How to Choose Which Program is Right for You? Frequently Asked Questions

Below are common questions that can help you navigate what graduate program fits your career and personal goals. These questions can help you determine whether you will need a Masters or Ph.D. to accomplish these goals.

  • Do you want to become a professor?
    • A Ph.D. program is the way to go!
  • Do you want to go into industry?
    • If yes, do you want to be in management and have a big say in your work?
      • A Ph.D. program is probably the route for you.
    • If yes, do you want to gain more skills and contribute to the discussion, but not lead it?
      • A Masters degree is probably the route for you
  • Do you want to gain more confidence in your research skills in a less intense program?

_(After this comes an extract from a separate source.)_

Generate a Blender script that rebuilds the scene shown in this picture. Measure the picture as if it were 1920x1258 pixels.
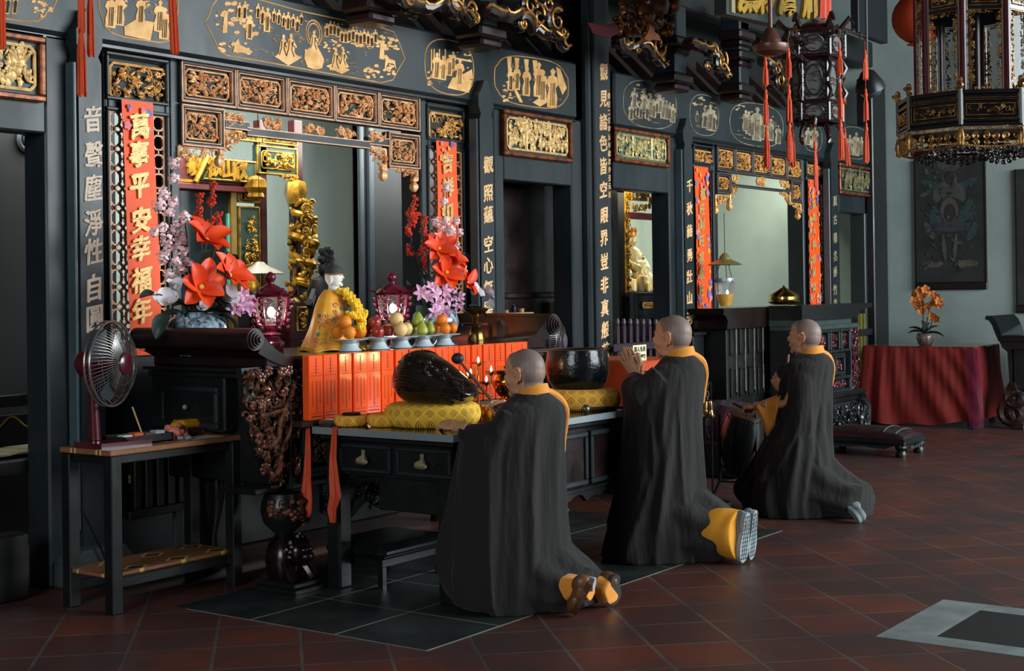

    • A Masters degree might be the route for you.
  • Do you want to become more competitive and boost your resume/skills for a Ph.D. program?
    • A Masters degree might be the route for you to start with. Later on, you can apply to a Ph.D. program if you feel it is still a good fit.
  • Are you not sure what you want to do after school, but know you want to learn more?
    • Both Masters and Ph.D. programs options are great options. However, it is worth noting that a Ph.D. will provide increased flexibility and require less time overall than completing a Masters degree, followed by a Ph.D. If you are unsure whether to pursue a Ph.D. or Masters degree, you may find it better to pursue a Ph.D. program, as you can always leave a Ph.D. program if it is not a good fit for you.